Situated on an existing and functioning horse racecourse, the design integrates the existing motorways, Fenton Street and Te Ngae Road, both important traffic routes for residents and tourists heading to Auckland CBD. The design channels road users into a Rotor-like route such as in the name Rotorua, to provide a contrasting experience from the everyday traffic flow. Rotovegas consists of three ellipses; a carpark in the middle, a rotary car ride, and a water reservoir repurposed as a water park. Rooftop skateparks, drive-through cinemas, zorb ball ramps, flailing petrol stations,  conveyor-belted supermarkets, layer over each other in tangled junctions, tamed by the sulphuric mist that clouds Rotorua.

One who enters Rotovegas seeks the unexpected, risks and perpetual qualities involved with play. The design encourages the same time spent stuck in traffic to be used  towards taking an unpredictable route that plays with the rhythmic properties of speed, where speed is manipulated into categories of start, deceleration, climax, acceleration, collision and restart. Collectively, Rotovegas manifests a fabricated universe which allows for the aggregation of speed typologies with play at the forefront of transitory spatial awareness.

 

Critic's Text

Natalee Tan’s project, Rotovegas: Playground of Flux, stands out because of the glorious yellow images – roads loop, supermarket shelves roll by and streams of water shoot through an atmosphere that conveys the sulphurous, underworld qualities of Rotorua. The images are formed with lines of light architecture and ghost people etched with grace and delicacy in a playground of infrastructure. As John Huizinga, the theorist of play, suggests if “play is based on the manipulation of certain images, on a certain ‘imagination’ of reality (i.e. its conversion into images), then our main concern will be to grasp the value and significance of these images and their ‘imagination’.”1

Tan’s work gives another form of expression to systems of highways, shopping, and exercise venues. Rationality wavers and rules bend as she recasts events; elements of play infiltrate the everyday even as the fabricated world is set apart. Her design is seriously fun and also serious as it reimagines the freedom of the road. The Los Angeles freeway system that gripped Reyner Banham in the early 1970s is recalled and reinvented by Tan’s images as is the flow of snarling vehicles, bristling with speed, oblivious to the lure of motels, found in Saul Steinberg’s drawing Motels and Highway, 1959.

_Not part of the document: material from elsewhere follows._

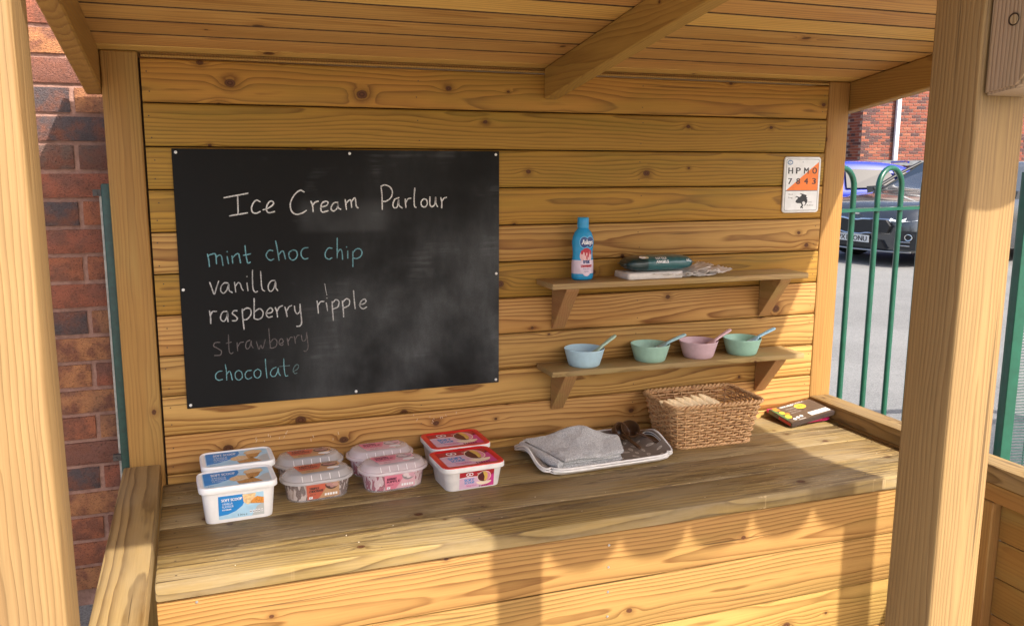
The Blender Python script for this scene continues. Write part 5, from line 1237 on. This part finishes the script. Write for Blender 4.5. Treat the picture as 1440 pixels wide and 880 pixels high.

Unlike the twentieth century proponents of play there is something detached or disinterested in the small figures that swim, dive, rollerblade, cycle and drive in the yellow glow. The unneeded loop of a road that turns, momentarily, into a Ferris wheel, is an embellishment to be retained only as a memory, a refrain. The figures occupy a world architecturally fashioned as temporary with open structures and repetitive forms; an enchanted temporary zone for collective play. As Jane Bennett suggests; “To be enchanted is to be struck and shaken by the extraordinary that lives amid the familiar and the everyday.”2 And as Huizinga points out: “Play has a tendency to be beautiful.”3

— Associate Professor Sarah Treadwell, supervisor

  1. Johan Huizinga, Homo Ludens: A Study of the Play Element in Culture, (Boston: Beacon Press,1990),4. http://art.yale.edu/file_colum...
  2. Jane Bennett, The Enchantment of Modern Light:Attachments, Crossings, and Ethics, (New Jersey: Princeton University Press, 2001), 4.
  3. Johan Huizinga, Homo Ludens: A Study of the Play Element in Culture, (Boston: Beacon Press,1990),10.